Nursing Now Uganda was launched on 22 March as part of the 3rd UK-East African Healthcare Summit, which took place in Kampala, Uganda. Our Co-Chair, Lord Nigel Crisp, gave the Summit’s keynote address. More than 100 nurses from Uganda and neighbouring countries, many in uniform, joined the conference audience for the launch.

Lord Crisp and Dr Catherine Hannaway from Nursing Now’s central team started the afternoon launch session with an overview of the global campaign. Dr Hannaway set the tone for the session by describing her own experiences of nursing and asking if the nurses and others in the room were ready for the challenge. “We are,” she was told, “we are ready”.

Dr. Rose Nanyonga, Vice Chancellor of the International Health Sciences University went on to outline the road map for Nursing Now Uganda. She spoke passionately about the many difficulties that nurses and midwives faced in Uganda from overwork to poor support to inadequate equipment.

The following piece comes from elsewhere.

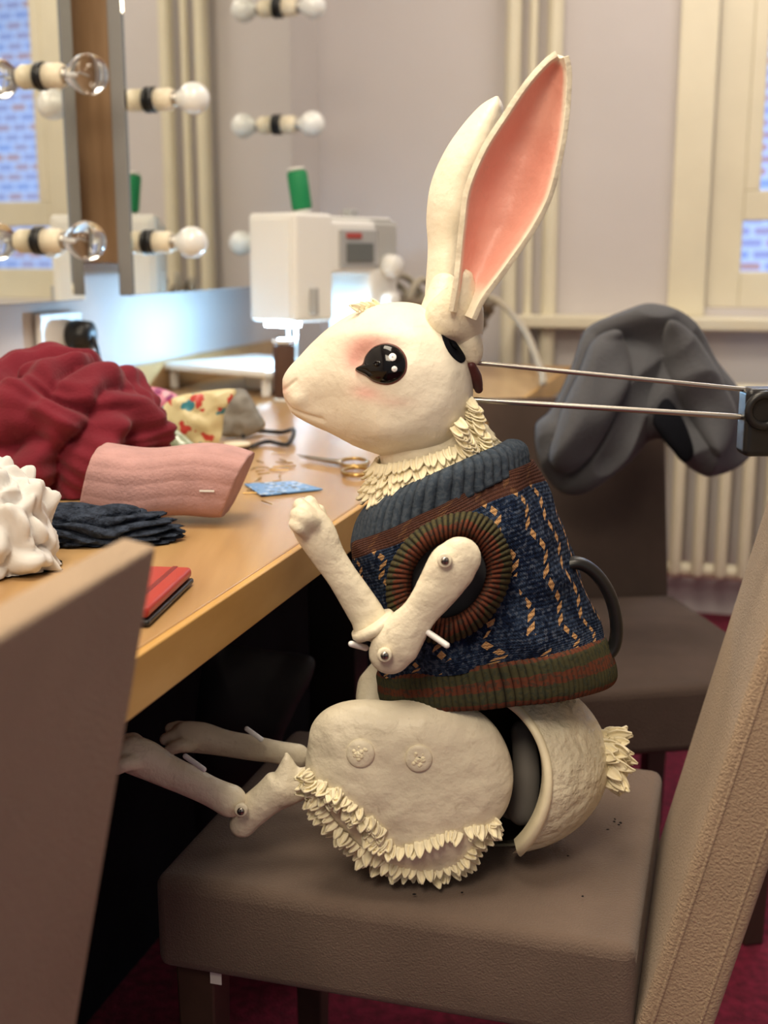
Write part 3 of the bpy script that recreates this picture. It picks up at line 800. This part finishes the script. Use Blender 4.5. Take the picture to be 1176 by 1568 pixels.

Dr Nanyonga went on to describe how these challenges could only be resolved with a new approach and a fresh set of policies. The road map for improvement focuses on education, regulation, policy and improved practice. She said it would require nurses everywhere to lead changes but would also require support from Government and other agencies. The road map aims to enable nurses and midwives to succeed everywhere from the bedside through to the board room.

 
Representatives from IntraHealth International, Jhpiego, THET, UNFPA and WHO all paid tribute to the remarkable role played by nurses and midwives in Uganda and pledged their support for the campaign in Uganda. Peter Johnson of Jhpiego captured the spirit of the launch when he said we are ready to take on the challenge and provide whatever support we can.
The national campaign was formally launched by Sarah Opendi, Uganda’s Minister of Health for General Duties, who said that the government was fully behind the campaign and was working towards the improvements needed, including increased numbers and improved remuneration.

A highlight of the launch came at the end of the session, when the Ugandan nurses stood and sang the nurses’ anthem.

Reflecting on the launch, Lord Crisp remarked “this was a powerful and emotional launch with obvious energy and commitment from nurses and their many supporters including the government. It was a privilege to be here and a great experience to hear the nurses singing so passionately about their commitment to their profession.”